Я посмотрела на своего водителя Малика, мусульманина пакистанского происхождения, которому я часто звонила, когда мне надо было ехать в аэропорт. Должно быть, он заметил смесь гнева и изумления на моем лице. Малик запарковал машину, я схватила сумку и вылезла из такси. Проходя мимо женщины с телефоном, я не удержалась.
– Во-первых, не все мусульмане дерьмовые и хотят убивать неверных, – сказала я ей. – Во-вторых, мы пока не знаем, кто стоял за этой стрельбой.
Женщина смотрела на меня, открыв рот.
– Не волнуйтесь из-за этого, – сказал Малик, который пошел со мной, потому что ему было нужно воспользоваться туалетом.
– Нет, мы должны волноваться о таких вещах, – сказала я, хотя и сама не понимала, почему так накинулась на эту особу. Возможно, это была рефлекторная реакция. Я очень беспокоилась о своих родных, особенно о Кане. По последним сообщениям погибли по меньшей мере восемь человек. Я позвонила Хасану, но они все еще ничего не знали о сыне. Он старался оставаться спокойным, но голос его дрожал.
«Это правда, что погибли восемь человек? – написала я своему источнику из полиции. – Мы можем встретиться?»
«Не сейчас», – ответил он.
Мы забрали мою тетю Эмель и ее сына, затем поехали на стадион неподалеку от торгового центра, где полицейские просили родственников ждать информации о пропавших. В более счастливые времена здесь гремели футбольные матчи, но теперь похожее на пещеру пространство было почти пустым. Мы немного побродили вокруг, разыскивая пункт встречи, который оказался в большом, заставленном скамейками холле, где обычно смотрели спортивные соревнования. Гуманитарные работники из Красного Креста и «Каритас интернационалис» вместе с волонтерами раздавали еду и напитки ждущим новостей семьям. Они составили списки пропавших и списки тех, кто их искал, но информации было немного.

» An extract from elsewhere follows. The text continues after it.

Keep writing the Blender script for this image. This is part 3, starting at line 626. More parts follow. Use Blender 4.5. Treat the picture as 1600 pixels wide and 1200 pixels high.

В основном волонтеры старались следить за тем, чтобы люди слишком уж не падали духом и получали достаточно жидкости.
Через определенные промежутки времени прибывал автобус с людьми из торгового центра «Олимпия». С каждым новым автобусом мои надежды становились все слабее и слабее. «Уже по-настоящему поздно, – думала я. – Почему его нет ни в одном из этих автобусов? Он должен быть там». Я пыталась успокоить себя мыслью о том, что Кан мог быть ранен и его забрали в больницу, о чем в суете и неразберихе нам забыли сообщить, но в животе у меня потихоньку посасывало от страха. Мы смотрели, как люди выходят из автобусов, радостно обнимаются со своими родными и, счастливые, едут домой.
Я снова написала моему источнику из полиции, но ответа не получила. Когда я попыталась позвонить, он не взял трубку. Что-то пошло не так. У меня участился пульс. Почему мальчика все нет и нет?
Жена Хасана Сибел была смертельно бледна. Я обняла ее.
– Ты ничего нового не узнала? – спросила она умоляющим голосом.